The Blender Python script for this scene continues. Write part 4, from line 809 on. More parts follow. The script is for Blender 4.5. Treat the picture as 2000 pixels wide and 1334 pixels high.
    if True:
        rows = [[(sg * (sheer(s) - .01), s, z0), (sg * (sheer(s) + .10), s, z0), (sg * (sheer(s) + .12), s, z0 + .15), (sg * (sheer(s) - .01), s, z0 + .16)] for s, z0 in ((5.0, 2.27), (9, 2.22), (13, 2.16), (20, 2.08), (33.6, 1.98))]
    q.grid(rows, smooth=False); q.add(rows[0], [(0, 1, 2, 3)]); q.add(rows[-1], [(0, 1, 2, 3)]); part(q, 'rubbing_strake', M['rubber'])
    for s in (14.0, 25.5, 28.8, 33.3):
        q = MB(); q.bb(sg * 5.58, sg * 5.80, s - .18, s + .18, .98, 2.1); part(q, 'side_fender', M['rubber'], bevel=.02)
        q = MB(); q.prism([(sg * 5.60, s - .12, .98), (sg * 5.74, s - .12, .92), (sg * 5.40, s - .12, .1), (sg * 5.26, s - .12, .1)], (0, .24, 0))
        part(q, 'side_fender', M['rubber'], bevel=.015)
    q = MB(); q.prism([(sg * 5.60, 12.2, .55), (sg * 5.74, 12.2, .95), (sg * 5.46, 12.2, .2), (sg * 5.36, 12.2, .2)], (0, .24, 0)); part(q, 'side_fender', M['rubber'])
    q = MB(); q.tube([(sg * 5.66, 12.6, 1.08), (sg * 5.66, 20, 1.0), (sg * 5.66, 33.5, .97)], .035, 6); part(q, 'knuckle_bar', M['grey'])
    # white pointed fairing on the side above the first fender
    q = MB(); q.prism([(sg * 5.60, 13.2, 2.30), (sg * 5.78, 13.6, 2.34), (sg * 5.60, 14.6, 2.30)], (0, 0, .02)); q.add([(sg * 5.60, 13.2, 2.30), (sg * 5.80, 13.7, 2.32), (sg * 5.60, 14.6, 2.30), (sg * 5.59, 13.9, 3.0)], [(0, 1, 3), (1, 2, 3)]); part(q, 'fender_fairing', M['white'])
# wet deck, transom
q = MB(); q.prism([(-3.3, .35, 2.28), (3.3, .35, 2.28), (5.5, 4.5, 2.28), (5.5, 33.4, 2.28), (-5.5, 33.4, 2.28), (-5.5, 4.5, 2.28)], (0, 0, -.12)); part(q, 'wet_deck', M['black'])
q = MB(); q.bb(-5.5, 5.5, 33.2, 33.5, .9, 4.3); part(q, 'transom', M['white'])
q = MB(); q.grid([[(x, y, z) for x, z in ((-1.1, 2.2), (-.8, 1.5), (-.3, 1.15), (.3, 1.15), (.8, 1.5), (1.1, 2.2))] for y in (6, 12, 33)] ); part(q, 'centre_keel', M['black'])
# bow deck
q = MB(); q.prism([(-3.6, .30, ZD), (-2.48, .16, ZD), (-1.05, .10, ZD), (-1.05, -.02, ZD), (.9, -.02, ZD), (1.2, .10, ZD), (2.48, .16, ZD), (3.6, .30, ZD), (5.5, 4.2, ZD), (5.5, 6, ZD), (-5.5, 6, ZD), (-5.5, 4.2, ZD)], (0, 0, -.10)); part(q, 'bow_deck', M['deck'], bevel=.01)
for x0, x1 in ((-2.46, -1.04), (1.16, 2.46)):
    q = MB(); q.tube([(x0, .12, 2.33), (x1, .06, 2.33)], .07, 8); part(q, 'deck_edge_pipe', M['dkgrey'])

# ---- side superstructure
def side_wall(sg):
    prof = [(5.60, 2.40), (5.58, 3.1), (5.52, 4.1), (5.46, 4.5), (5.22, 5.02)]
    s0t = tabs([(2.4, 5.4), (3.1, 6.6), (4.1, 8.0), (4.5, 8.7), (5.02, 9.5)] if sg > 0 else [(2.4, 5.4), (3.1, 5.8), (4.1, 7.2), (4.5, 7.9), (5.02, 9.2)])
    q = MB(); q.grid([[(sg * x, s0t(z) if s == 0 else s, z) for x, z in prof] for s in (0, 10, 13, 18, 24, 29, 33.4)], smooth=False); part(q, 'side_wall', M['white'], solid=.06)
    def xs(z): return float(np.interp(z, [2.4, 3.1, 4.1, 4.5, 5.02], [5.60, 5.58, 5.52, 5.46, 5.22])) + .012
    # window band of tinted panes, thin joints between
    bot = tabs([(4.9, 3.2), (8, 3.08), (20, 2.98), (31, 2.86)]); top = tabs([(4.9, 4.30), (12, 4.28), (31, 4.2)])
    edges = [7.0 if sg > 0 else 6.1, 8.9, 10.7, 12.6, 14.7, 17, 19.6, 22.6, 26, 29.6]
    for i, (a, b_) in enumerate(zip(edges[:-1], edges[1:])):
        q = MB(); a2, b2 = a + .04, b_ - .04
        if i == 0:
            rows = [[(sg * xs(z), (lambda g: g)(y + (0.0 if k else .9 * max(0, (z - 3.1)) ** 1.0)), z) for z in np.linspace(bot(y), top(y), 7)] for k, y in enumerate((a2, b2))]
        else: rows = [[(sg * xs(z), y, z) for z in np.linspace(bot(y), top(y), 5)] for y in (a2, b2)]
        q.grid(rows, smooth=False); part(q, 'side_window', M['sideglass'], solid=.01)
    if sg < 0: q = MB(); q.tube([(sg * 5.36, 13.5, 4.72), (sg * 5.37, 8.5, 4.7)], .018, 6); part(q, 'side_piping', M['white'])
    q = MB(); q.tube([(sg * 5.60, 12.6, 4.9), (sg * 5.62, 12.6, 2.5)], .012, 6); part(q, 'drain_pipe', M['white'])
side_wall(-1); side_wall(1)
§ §
Copy every line of the material, please, keeping it exactly the same.

▶ **REPLY**:
The Blender Python script for this scene continues. Write part 4, from line 809 on. More parts follow. The script is for Blender 4.5. Treat the picture as 2000 pixels wide and 1334 pixels high.
    if True:
        rows = [[(sg * (sheer(s) - .01), s, z0), (sg * (sheer(s) + .10), s, z0), (sg * (sheer(s) + .12), s, z0 + .15), (sg * (sheer(s) - .01), s, z0 + .16)] for s, z0 in ((5.0, 2.27), (9, 2.22), (13, 2.16), (20, 2.08), (33.6, 1.98))]
    q.grid(rows, smooth=False); q.add(rows[0], [(0, 1, 2, 3)]); q.add(rows[-1], [(0, 1, 2, 3)]); part(q, 'rubbing_strake', M['rubber'])
    for s in (14.0, 25.5, 28.8, 33.3):
        q = MB(); q.bb(sg * 5.58, sg * 5.80, s - .18, s + .18, .98, 2.1); part(q, 'side_fender', M['rubber'], bevel=.02)
        q = MB(); q.prism([(sg * 5.60, s - .12, .98), (sg * 5.74, s - .12, .92), (sg * 5.40, s - .12, .1), (sg * 5.26, s - .12, .1)], (0, .24, 0))
        part(q, 'side_fender', M['rubber'], bevel=.015)
    q = MB(); q.prism([(sg * 5.60, 12.2, .55), (sg * 5.74, 12.2, .95), (sg * 5.46, 12.2, .2), (sg * 5.36, 12.2, .2)], (0, .24, 0)); part(q, 'side_fender', M['rubber'])
    q = MB(); q.tube([(sg * 5.66, 12.6, 1.08), (sg * 5.66, 20, 1.0), (sg * 5.66, 33.5, .97)], .035, 6); part(q, 'knuckle_bar', M['grey'])
    # white pointed fairing on the side above the first fender
    q = MB(); q.prism([(sg * 5.60, 13.2, 2.30), (sg * 5.78, 13.6, 2.34), (sg * 5.60, 14.6, 2.30)], (0, 0, .02)); q.add([(sg * 5.60, 13.2, 2.30), (sg * 5.80, 13.7, 2.32), (sg * 5.60, 14.6, 2.30), (sg * 5.59, 13.9, 3.0)], [(0, 1, 3), (1, 2, 3)]); part(q, 'fender_fairing', M['white'])
# wet deck, transom
q = MB(); q.prism([(-3.3, .35, 2.28), (3.3, .35, 2.28), (5.5, 4.5, 2.28), (5.5, 33.4, 2.28), (-5.5, 33.4, 2.28), (-5.5, 4.5, 2.28)], (0, 0, -.12)); part(q, 'wet_deck', M['black'])
q = MB(); q.bb(-5.5, 5.5, 33.2, 33.5, .9, 4.3); part(q, 'transom', M['white'])
q = MB(); q.grid([[(x, y, z) for x, z in ((-1.1, 2.2), (-.8, 1.5), (-.3, 1.15), (.3, 1.15), (.8, 1.5), (1.1, 2.2))] for y in (6, 12, 33)] ); part(q, 'centre_keel', M['black'])
# bow deck
q = MB(); q.prism([(-3.6, .30, ZD), (-2.48, .16, ZD), (-1.05, .10, ZD), (-1.05, -.02, ZD), (.9, -.02, ZD), (1.2, .10, ZD), (2.48, .16, ZD), (3.6, .30, ZD), (5.5, 4.2, ZD), (5.5, 6, ZD), (-5.5, 6, ZD), (-5.5, 4.2, ZD)], (0, 0, -.10)); part(q, 'bow_deck', M['deck'], bevel=.01)
for x0, x1 in ((-2.46, -1.04), (1.16, 2.46)):
    q = MB(); q.tube([(x0, .12, 2.33), (x1, .06, 2.33)], .07, 8); part(q, 'deck_edge_pipe', M['dkgrey'])

# ---- side superstructure
def side_wall(sg):
    prof = [(5.60, 2.40), (5.58, 3.1), (5.52, 4.1), (5.46, 4.5), (5.22, 5.02)]
    s0t = tabs([(2.4, 5.4), (3.1, 6.6), (4.1, 8.0), (4.5, 8.7), (5.02, 9.5)] if sg > 0 else [(2.4, 5.4), (3.1, 5.8), (4.1, 7.2), (4.5, 7.9), (5.02, 9.2)])
    q = MB(); q.grid([[(sg * x, s0t(z) if s == 0 else s, z) for x, z in prof] for s in (0, 10, 13, 18, 24, 29, 33.4)], smooth=False); part(q, 'side_wall', M['white'], solid=.06)
    def xs(z): return float(np.interp(z, [2.4, 3.1, 4.1, 4.5, 5.02], [5.60, 5.58, 5.52, 5.46, 5.22])) + .012
    # window band of tinted panes, thin joints between
    bot = tabs([(4.9, 3.2), (8, 3.08), (20, 2.98), (31, 2.86)]); top = tabs([(4.9, 4.30), (12, 4.28), (31, 4.2)])
    edges = [7.0 if sg > 0 else 6.1, 8.9, 10.7, 12.6, 14.7, 17, 19.6, 22.6, 26, 29.6]
    for i, (a, b_) in enumerate(zip(edges[:-1], edges[1:])):
        q = MB(); a2, b2 = a + .04, b_ - .04
        if i == 0:
            rows = [[(sg * xs(z), (lambda g: g)(y + (0.0 if k else .9 * max(0, (z - 3.1)) ** 1.0)), z) for z in np.linspace(bot(y), top(y), 7)] for k, y in enumerate((a2, b2))]
        else: rows = [[(sg * xs(z), y, z) for z in np.linspace(bot(y), top(y), 5)] for y in (a2, b2)]
        q.grid(rows, smooth=False); part(q, 'side_window', M['sideglass'], solid=.01)
    if sg < 0: q = MB(); q.tube([(sg * 5.36, 13.5, 4.72), (sg * 5.37, 8.5, 4.7)], .018, 6); part(q, 'side_piping', M['white'])
    q = MB(); q.tube([(sg * 5.60, 12.6, 4.9), (sg * 5.62, 12.6, 2.5)], .012, 6); part(q, 'drain_pipe', M['white'])
side_wall(-1); side_wall(1)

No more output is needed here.